The 14-period and closing prices are used by default to calculate the VHF value.

The following interpretations of the indicator are generally applicable:

  • Rising/falling. A rising VHF value indicates increasing trend strength and potential market momentum. This suggests that prices are moving in a consistent direction, which can be interpreted as a bullish (if rising) or bearish (if falling) trend. Conversely, a falling VHF value may signal weakening trend strength, suggesting the market could be transitioning to a ranging phase.

  • Divergence/convergence. If prices are making new highs while the VHF is declining, it may suggest weakening momentum and a potential trend reversal. If prices are making new lows and the VHF is rising, it could indicate a potential bullish reversal.

  • Breakouts. When the VHF rises above 1, it typically indicates a strong breakout, suggesting that the market is trending decisively in one direction. If the VHF drops below 0.5, it can signal that the market is entering a ranging phase, indicating a potential breakout opportunity when the VHF starts to rise again.

Application

  • Buy signal. A potential buying opportunity occurs when the VHF rises above 1, indicating a strong upward trend. Traders may enter a long position, especially if the price is also above a key moving average, signalling bullish momentum.

  • Sell signal. A potential selling opportunity arises when the VHF falls below 0.5, suggesting a potential trend reversal or a ranging market. Traders may consider entering short positions if the price is below a moving average, indicating bearish momentum.

  • Stop-loss placement. For long positions, a stop loss can be placed below the most recent swing low or a significant support level, considering the VHF indicator to assess the trend strength. For short positions, a stop loss should be placed above the most recent swing high or resistance level, using the VHF to gauge whether the market may reverse.

  • Exit strategies. Traders may exit long positions when the VHF begins to fall significantly (below 1), indicating a weakening trend. For short positions, exiting can occur when the VHF rises significantly (above 0.5), suggesting a potential bullish reversal.

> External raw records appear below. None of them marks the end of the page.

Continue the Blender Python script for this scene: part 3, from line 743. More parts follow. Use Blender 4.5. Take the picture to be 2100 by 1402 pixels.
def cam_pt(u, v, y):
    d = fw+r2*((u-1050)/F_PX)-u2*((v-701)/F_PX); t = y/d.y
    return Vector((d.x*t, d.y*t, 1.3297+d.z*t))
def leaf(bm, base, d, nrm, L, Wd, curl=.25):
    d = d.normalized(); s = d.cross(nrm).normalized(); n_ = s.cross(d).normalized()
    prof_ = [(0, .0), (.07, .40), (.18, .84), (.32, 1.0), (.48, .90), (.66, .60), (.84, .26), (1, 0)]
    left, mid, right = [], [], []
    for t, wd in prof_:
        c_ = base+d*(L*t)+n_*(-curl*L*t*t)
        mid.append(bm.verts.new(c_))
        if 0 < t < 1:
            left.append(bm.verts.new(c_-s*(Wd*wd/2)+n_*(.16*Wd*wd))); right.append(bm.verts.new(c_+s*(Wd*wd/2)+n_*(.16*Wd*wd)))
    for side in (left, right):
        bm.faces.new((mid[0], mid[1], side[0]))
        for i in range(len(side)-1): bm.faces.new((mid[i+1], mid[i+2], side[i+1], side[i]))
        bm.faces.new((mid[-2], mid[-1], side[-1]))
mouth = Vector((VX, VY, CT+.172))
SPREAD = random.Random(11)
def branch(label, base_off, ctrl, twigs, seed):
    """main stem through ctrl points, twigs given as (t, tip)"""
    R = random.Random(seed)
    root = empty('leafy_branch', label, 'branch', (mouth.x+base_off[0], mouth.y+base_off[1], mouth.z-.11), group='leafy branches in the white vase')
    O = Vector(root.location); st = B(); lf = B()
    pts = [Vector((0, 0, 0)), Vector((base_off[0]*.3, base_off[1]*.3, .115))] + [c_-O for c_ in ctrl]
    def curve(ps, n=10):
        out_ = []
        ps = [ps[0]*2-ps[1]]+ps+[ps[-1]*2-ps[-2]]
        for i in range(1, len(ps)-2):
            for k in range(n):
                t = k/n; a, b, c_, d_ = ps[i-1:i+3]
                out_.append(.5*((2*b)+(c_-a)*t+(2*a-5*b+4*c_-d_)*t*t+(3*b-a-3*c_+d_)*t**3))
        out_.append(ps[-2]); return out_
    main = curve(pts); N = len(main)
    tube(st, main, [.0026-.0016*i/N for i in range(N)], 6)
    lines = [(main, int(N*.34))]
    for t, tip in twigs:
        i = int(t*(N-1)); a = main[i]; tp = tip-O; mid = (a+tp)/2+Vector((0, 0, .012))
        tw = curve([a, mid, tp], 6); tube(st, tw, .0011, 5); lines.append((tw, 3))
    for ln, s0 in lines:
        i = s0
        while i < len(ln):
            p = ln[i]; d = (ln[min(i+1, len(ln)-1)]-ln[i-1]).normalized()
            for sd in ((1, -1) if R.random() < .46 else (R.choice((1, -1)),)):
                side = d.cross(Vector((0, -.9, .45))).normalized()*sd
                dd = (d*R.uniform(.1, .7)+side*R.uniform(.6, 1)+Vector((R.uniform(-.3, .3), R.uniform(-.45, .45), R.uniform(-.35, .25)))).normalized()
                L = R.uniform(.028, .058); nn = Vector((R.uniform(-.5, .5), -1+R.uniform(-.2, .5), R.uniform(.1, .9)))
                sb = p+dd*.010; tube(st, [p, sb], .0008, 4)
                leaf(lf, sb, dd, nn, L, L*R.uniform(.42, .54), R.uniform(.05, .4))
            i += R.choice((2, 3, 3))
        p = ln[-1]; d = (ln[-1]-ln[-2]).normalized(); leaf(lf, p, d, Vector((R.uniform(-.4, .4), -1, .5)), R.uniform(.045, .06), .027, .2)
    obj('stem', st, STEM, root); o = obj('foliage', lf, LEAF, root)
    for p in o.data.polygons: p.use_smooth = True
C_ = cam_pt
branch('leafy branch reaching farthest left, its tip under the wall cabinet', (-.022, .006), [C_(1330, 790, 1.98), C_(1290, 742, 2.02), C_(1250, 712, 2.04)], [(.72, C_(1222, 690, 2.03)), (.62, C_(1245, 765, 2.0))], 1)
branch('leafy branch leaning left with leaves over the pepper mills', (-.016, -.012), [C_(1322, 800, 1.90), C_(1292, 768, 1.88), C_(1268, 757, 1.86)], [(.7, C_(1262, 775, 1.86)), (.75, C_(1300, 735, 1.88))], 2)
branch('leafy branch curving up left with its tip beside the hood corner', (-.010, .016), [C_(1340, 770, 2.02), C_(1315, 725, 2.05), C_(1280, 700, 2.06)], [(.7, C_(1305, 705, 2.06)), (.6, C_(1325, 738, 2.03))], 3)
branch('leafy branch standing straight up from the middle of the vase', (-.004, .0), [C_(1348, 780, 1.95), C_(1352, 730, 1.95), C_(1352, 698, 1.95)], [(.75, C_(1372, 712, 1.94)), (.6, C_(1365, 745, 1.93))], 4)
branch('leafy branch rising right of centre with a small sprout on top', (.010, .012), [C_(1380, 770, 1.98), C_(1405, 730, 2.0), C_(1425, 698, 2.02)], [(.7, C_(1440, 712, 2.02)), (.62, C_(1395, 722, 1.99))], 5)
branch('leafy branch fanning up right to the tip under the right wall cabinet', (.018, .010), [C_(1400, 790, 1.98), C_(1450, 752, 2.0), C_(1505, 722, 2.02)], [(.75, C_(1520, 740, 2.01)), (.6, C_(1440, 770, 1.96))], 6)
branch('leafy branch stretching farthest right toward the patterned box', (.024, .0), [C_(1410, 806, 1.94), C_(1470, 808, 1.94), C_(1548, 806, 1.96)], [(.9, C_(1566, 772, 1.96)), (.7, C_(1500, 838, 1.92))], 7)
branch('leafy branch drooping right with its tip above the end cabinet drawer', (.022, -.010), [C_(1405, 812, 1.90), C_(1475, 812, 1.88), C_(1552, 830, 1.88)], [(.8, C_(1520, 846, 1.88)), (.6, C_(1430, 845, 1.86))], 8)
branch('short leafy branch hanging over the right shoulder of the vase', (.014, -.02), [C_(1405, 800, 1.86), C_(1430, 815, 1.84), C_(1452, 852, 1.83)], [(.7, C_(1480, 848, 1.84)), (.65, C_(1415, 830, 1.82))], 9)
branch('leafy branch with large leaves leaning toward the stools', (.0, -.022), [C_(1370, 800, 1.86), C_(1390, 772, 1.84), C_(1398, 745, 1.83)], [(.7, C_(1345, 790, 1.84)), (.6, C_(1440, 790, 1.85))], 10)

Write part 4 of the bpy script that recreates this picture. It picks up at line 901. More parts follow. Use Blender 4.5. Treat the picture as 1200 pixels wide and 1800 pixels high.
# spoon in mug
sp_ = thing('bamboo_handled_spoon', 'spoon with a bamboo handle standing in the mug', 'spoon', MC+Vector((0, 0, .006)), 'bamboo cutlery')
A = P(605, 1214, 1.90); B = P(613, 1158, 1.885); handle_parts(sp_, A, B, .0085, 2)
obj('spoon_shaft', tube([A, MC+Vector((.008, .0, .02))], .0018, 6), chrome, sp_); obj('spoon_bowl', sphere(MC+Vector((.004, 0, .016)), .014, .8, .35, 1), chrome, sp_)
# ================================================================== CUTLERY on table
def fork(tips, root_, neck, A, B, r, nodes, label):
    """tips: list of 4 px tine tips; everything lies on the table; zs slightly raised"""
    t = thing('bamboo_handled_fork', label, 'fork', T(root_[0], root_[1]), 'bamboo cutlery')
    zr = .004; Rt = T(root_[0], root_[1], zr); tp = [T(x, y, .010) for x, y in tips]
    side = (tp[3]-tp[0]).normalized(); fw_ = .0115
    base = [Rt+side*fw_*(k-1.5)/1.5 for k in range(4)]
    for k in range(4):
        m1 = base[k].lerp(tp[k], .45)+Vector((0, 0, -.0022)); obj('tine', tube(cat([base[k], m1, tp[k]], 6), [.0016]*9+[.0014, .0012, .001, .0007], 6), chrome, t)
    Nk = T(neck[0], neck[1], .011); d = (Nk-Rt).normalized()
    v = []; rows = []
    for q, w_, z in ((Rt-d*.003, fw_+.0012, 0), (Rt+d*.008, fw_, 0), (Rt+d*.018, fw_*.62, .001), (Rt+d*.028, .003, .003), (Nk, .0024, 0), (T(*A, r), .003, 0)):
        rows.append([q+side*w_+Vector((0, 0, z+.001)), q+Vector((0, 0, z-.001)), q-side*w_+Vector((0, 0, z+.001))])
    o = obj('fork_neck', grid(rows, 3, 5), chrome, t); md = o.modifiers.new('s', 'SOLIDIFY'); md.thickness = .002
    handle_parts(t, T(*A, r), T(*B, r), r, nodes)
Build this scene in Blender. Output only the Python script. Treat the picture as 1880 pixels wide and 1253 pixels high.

  • Confirming trades. The VHF can be combined with indicators like Simple Moving Average (SMA) or Relative Strength Index (RSI) for enhanced trading signals. For example, when the VHF is above its SMA, it confirms a strong trend, reinforcing long positions when the price crosses above the SMA. Conversely, a price crossover below the SMA with a declining VHF signals a sell, improving trade reliability.

Note

You can take advantage of algo trading, with cBots executing trades based on the signals from this indicator, as shown in our examples. Learn more about how to use indicators in cBots.

Limitations

The VHF may produce false signals in choppy or low-volatility markets, leading to premature entries or exits. It also relies on historical price data, which can lag in rapidly changing conditions. Additionally, the VHF may not perform well in sideways markets, potentially providing limited insight into price direction during such phases.

Summary

The Vertical Horizontal Filter is a technical analysis indicator used to assess trend strength by comparing price range to price changes over a specified period. A rising VHF indicates strong momentum, while a declining value suggests market ranging. Traders can use the VHF to identify potential buy and sell signals, enhancing decision-making. It serves as a valuable tool for evaluating market conditions and improving trading strategies based on trend dynamics.